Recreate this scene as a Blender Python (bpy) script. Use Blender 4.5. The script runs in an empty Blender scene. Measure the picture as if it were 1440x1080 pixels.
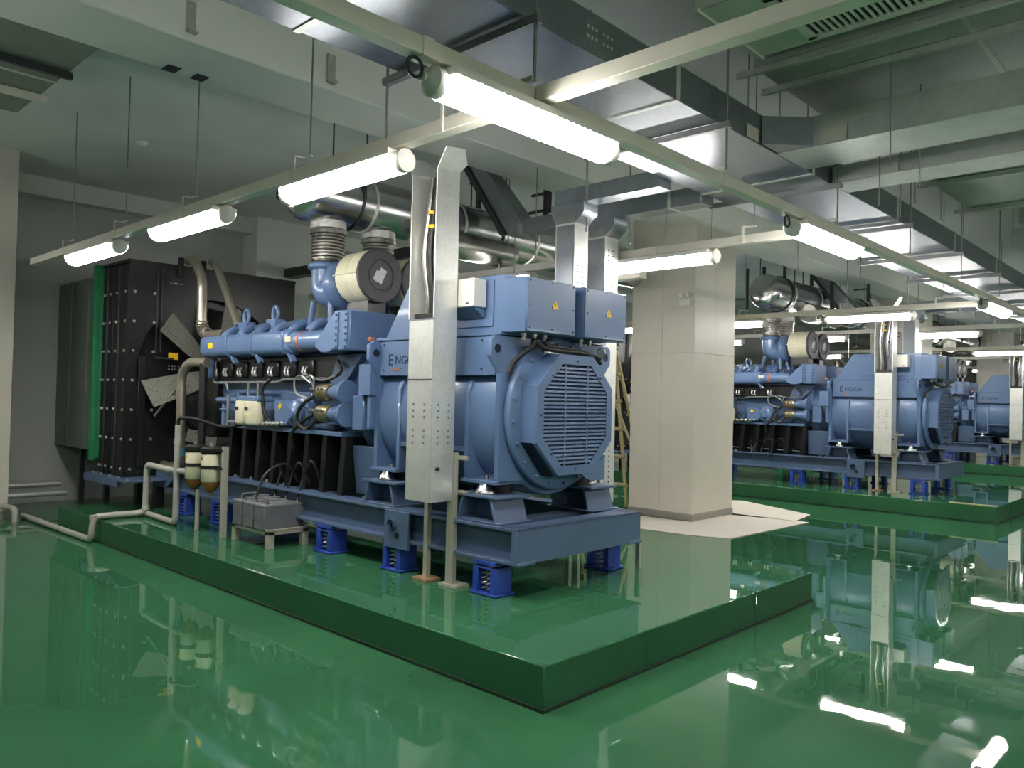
import bpy, bmesh, math, random
from mathutils import Vector, Matrix
rnd = random.Random(7)
scn = bpy.context.scene
COL = scn.collection
PI = math.pi

# ------------------------------------------------------------------ camera, world, exposure
def setup_camera():
    yaw, pitch, roll = 0.7563634, 0.0187534, -0.0229230
    f = Vector((-math.sin(yaw)*math.cos(pitch), math.cos(yaw)*math.cos(pitch), math.sin(pitch)))
    r = Vector((math.cos(yaw), math.sin(yaw), 0)); d = f.cross(r)
    c, s = math.cos(roll), math.sin(roll)
    R, D = c*r + s*d, -s*r + c*d
    cam = bpy.data.cameras.new('camera'); cam.sensor_width = 36; cam.lens = 1109.6/1440*36
    cam.clip_start = .05; cam.clip_end = 200
    o = bpy.data.objects.new('camera', cam); COL.objects.link(o)
    m = Matrix(((R.x, -D.x, -f.x), (R.y, -D.y, -f.y), (R.z, -D.z, -f.z))).to_4x4()
    m.translation = (2.6409, -3.0854, 1.6)
    o.matrix_world = m; scn.camera = o
setup_camera()
w = bpy.data.worlds.new('world'); scn.world = w; w.use_nodes = True
w.node_tree.nodes['Background'].inputs[0].default_value = (.6, .68, .7, 1)
w.node_tree.nodes['Background'].inputs[1].default_value = .02
scn.view_settings.view_transform = 'Standard'; scn.view_settings.look = 'None'
scn.view_settings.gamma = 1; scn.view_settings.use_curve_mapping = False
scn.view_settings.exposure = 1.7
TUBE_EMIT, COVER_EMIT = 30.0, 9.0
scn.cycles.use_denoising = True
scn.cycles.max_bounces = 10; scn.cycles.diffuse_bounces = 5; scn.cycles.glossy_bounces = 6
scn.cycles.transparent_max_bounces = 12
scn.cycles.caustics_reflective = False; scn.cycles.caustics_refractive = False
scn.cycles.sample_clamp_indirect = 6

# ------------------------------------------------------------------ materials
def lin(c):
    return tuple(((v/255)/12.92 if v/255 <= .04045 else ((v/255+.055)/1.055)**2.4) for v in c)
def mat(name, rgb, rough=.5, metal=0.0, var=.06, scale=6.0, bump=0.0, bscale=40.0, coat=0.0, rvar=.08, emit=None, spec=.5, stretch=None):
    m = bpy.data.materials.new(name); m.use_nodes = True
    nt = m.node_tree; N = nt.nodes; L = nt.links
    b = N['Principled BSDF']; c = lin(rgb)
    b.inputs['Roughness'].default_value = rough; b.inputs['Metallic'].default_value = metal
    b.inputs['Specular IOR Level'].default_value = spec
    b.inputs['Coat Weight'].default_value = coat; b.inputs['Coat Roughness'].default_value = .05
    tc = N.new('ShaderNodeTexCoord'); src = tc.outputs['Object']
    if stretch:
        mp = N.new('ShaderNodeMapping'); mp.inputs['Scale'].default_value = stretch
        L.new(src, mp.inputs[0]); src = mp.outputs[0]
    n = N.new('ShaderNodeTexNoise'); n.inputs['Scale'].default_value = scale; n.inputs['Detail'].default_value = 4
    L.new(src, n.inputs['Vector'])
    r = N.new('ShaderNodeValToRGB'); r.color_ramp.elements[0].position = .3; r.color_ramp.elements[1].position = .7
    r.color_ramp.elements[0].color = tuple(v*(1-var) for v in c)+(1,)
    r.color_ramp.elements[1].color = tuple(min(1, v*(1+var)) for v in c)+(1,)
    L.new(n.outputs['Fac'], r.inputs[0]); L.new(r.outputs[0], b.inputs['Base Color'])
    if rvar:
        mr = N.new('ShaderNodeMapRange'); mr.inputs[3].default_value = max(0, rough-rvar); mr.inputs[4].default_value = min(1, rough+rvar)
        L.new(n.outputs['Fac'], mr.inputs[0]); L.new(mr.outputs[0], b.inputs['Roughness'])
    if bump:
        n2 = N.new('ShaderNodeTexNoise'); n2.inputs['Scale'].default_value = bscale; n2.inputs['Detail'].default_value = 2
        L.new(src, n2.inputs['Vector'])
        bp = N.new('ShaderNodeBump'); bp.inputs['Strength'].default_value = bump; bp.inputs['Distance'].default_value = .02
        L.new(n2.outputs['Fac'], bp.inputs['Height']); L.new(bp.outputs[0], b.inputs['Normal'])
    if emit:
        b.inputs['Emission Color'].default_value = (1, .975, .935, 1); b.inputs['Emission Strength'].default_value = emit
    return m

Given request
Pictures excluded, quote all the data above exactly.

Correct response
Recreate this scene as a Blender Python (bpy) script. Use Blender 4.5. The script runs in an empty Blender scene. Measure the picture as if it were 1440x1080 pixels.
import bpy, bmesh, math, random
from mathutils import Vector, Matrix
rnd = random.Random(7)
scn = bpy.context.scene
COL = scn.collection
PI = math.pi

# ------------------------------------------------------------------ camera, world, exposure
def setup_camera():
    yaw, pitch, roll = 0.7563634, 0.0187534, -0.0229230
    f = Vector((-math.sin(yaw)*math.cos(pitch), math.cos(yaw)*math.cos(pitch), math.sin(pitch)))
    r = Vector((math.cos(yaw), math.sin(yaw), 0)); d = f.cross(r)
    c, s = math.cos(roll), math.sin(roll)
    R, D = c*r + s*d, -s*r + c*d
    cam = bpy.data.cameras.new('camera'); cam.sensor_width = 36; cam.lens = 1109.6/1440*36
    cam.clip_start = .05; cam.clip_end = 200
    o = bpy.data.objects.new('camera', cam); COL.objects.link(o)
    m = Matrix(((R.x, -D.x, -f.x), (R.y, -D.y, -f.y), (R.z, -D.z, -f.z))).to_4x4()
    m.translation = (2.6409, -3.0854, 1.6)
    o.matrix_world = m; scn.camera = o
setup_camera()
w = bpy.data.worlds.new('world'); scn.world = w; w.use_nodes = True
w.node_tree.nodes['Background'].inputs[0].default_value = (.6, .68, .7, 1)
w.node_tree.nodes['Background'].inputs[1].default_value = .02
scn.view_settings.view_transform = 'Standard'; scn.view_settings.look = 'None'
scn.view_settings.gamma = 1; scn.view_settings.use_curve_mapping = False
scn.view_settings.exposure = 1.7
TUBE_EMIT, COVER_EMIT = 30.0, 9.0
scn.cycles.use_denoising = True
scn.cycles.max_bounces = 10; scn.cycles.diffuse_bounces = 5; scn.cycles.glossy_bounces = 6
scn.cycles.transparent_max_bounces = 12
scn.cycles.caustics_reflective = False; scn.cycles.caustics_refractive = False
scn.cycles.sample_clamp_indirect = 6

# ------------------------------------------------------------------ materials
def lin(c):
    return tuple(((v/255)/12.92 if v/255 <= .04045 else ((v/255+.055)/1.055)**2.4) for v in c)
def mat(name, rgb, rough=.5, metal=0.0, var=.06, scale=6.0, bump=0.0, bscale=40.0, coat=0.0, rvar=.08, emit=None, spec=.5, stretch=None):
    m = bpy.data.materials.new(name); m.use_nodes = True
    nt = m.node_tree; N = nt.nodes; L = nt.links
    b = N['Principled BSDF']; c = lin(rgb)
    b.inputs['Roughness'].default_value = rough; b.inputs['Metallic'].default_value = metal
    b.inputs['Specular IOR Level'].default_value = spec
    b.inputs['Coat Weight'].default_value = coat; b.inputs['Coat Roughness'].default_value = .05
    tc = N.new('ShaderNodeTexCoord'); src = tc.outputs['Object']
    if stretch:
        mp = N.new('ShaderNodeMapping'); mp.inputs['Scale'].default_value = stretch
        L.new(src, mp.inputs[0]); src = mp.outputs[0]
    n = N.new('ShaderNodeTexNoise'); n.inputs['Scale'].default_value = scale; n.inputs['Detail'].default_value = 4
    L.new(src, n.inputs['Vector'])
    r = N.new('ShaderNodeValToRGB'); r.color_ramp.elements[0].position = .3; r.color_ramp.elements[1].position = .7
    r.color_ramp.elements[0].color = tuple(v*(1-var) for v in c)+(1,)
    r.color_ramp.elements[1].color = tuple(min(1, v*(1+var)) for v in c)+(1,)
    L.new(n.outputs['Fac'], r.inputs[0]); L.new(r.outputs[0], b.inputs['Base Color'])
    if rvar:
        mr = N.new('ShaderNodeMapRange'); mr.inputs[3].default_value = max(0, rough-rvar); mr.inputs[4].default_value = min(1, rough+rvar)
        L.new(n.outputs['Fac'], mr.inputs[0]); L.new(mr.outputs[0], b.inputs['Roughness'])
    if bump:
        n2 = N.new('ShaderNodeTexNoise'); n2.inputs['Scale'].default_value = bscale; n2.inputs['Detail'].default_value = 2
        L.new(src, n2.inputs['Vector'])
        bp = N.new('ShaderNodeBump'); bp.inputs['Strength'].default_value = bump; bp.inputs['Distance'].default_value = .02
        L.new(n2.outputs['Fac'], bp.inputs['Height']); L.new(bp.outputs[0], b.inputs['Normal'])
    if emit:
        b.inputs['Emission Color'].default_value = (1, .975, .935, 1); b.inputs['Emission Strength'].default_value = emit
    return m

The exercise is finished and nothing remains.